Using speed limits but also other arbitrarily enforced and meddlesome regulations as illustrations, Somin identifies a morally weak obligation to obey the law whereby “most people believe it is all right to violate [these rules] in cases where there is no significant harm to others.” Even a strong moral presumption for obedience could be overcome by “extremely powerful countervailing considerations” for the individual. Rappaport counters that a functioning legal system—i.e., one in which the law is followed—“operate[s] to the benefit … of the great majority of people.” From here, Rappaport sparks an interesting conversation on whether speed limits are a forceful illustration of Somin’s underlying claim.

Fair enough, as are the consequent replies—all a genuinely fascinating debate. But it proceeds from an assumption that the obligation to follow the law is grounded in its utility to individuals or, in the case of Somin’s weak version, the harm of breaking the law to other individuals.

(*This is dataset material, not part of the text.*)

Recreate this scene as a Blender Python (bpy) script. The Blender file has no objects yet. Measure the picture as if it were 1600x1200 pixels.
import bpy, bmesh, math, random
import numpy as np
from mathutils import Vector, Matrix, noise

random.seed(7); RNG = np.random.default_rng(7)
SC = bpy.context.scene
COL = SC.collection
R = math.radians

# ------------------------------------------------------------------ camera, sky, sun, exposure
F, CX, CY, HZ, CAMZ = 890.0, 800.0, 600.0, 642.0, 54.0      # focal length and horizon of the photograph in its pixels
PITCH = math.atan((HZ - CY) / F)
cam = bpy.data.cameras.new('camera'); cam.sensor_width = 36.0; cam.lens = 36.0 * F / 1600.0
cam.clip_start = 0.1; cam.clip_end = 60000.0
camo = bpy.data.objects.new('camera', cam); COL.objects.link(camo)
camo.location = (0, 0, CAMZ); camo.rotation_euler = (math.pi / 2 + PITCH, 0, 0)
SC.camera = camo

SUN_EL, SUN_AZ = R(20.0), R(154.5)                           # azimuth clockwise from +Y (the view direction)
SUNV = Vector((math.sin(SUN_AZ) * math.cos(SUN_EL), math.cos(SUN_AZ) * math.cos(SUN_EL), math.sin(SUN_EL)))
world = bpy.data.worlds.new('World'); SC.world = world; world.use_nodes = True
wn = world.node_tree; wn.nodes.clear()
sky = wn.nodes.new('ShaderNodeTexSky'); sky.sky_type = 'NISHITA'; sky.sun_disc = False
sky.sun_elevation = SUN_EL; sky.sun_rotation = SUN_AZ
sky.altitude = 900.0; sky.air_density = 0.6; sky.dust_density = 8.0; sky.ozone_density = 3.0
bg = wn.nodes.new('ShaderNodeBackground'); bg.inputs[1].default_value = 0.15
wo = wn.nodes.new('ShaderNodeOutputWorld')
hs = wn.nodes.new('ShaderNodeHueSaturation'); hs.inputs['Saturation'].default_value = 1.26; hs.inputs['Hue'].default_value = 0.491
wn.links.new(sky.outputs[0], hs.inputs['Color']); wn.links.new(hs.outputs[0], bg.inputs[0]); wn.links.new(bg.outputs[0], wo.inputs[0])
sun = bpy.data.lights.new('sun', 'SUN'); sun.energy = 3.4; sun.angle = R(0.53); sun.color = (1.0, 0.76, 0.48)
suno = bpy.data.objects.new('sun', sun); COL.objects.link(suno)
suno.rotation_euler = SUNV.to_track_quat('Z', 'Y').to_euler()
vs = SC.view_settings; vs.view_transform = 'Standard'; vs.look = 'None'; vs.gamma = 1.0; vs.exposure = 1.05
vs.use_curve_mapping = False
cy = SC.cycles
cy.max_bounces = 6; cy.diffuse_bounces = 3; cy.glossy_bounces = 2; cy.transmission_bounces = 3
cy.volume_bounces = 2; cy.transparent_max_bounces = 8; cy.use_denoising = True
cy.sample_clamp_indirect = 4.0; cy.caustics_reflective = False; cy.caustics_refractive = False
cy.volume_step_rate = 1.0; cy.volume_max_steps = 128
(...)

Somin and Rappaport disagree, if I correctly understand, on whether the individual should be thinking individually or systemically.

But should the individual be thinking politically? One function of the law, classically understood, is not merely to augment the utility of individuals—indeed, it seems odd to use the word “moral” to describe a calculation essentially arising from self-interest in the first place—but also to achieve a shared vision of community in which, on Aristotelian premises, the individual flourishes. Successful political societies are bound not merely by webs of utility but by shared traditions, histories and aims that encompass liberty but understand it in the ordered tradition of Cicero, Burke or the American Framers.

In this context, the individual’s obligation to obey the law may arise from his or her freedom to participate in its formation or his or her acceptance of its protection. This is Socrates’ case for refusing a jailbreak in the Crito. It is also the case for majority rule suggested by James Madison or, more recently, articulated by Willmoore Kendall. It sees the individual as politically formed, situated and obliged. The individualistic conception that Somin and Rappaport suggest seems wholly apolilitical in the sense that politics has classically been understood, and as such it seems a thin gruel for sustaining political community.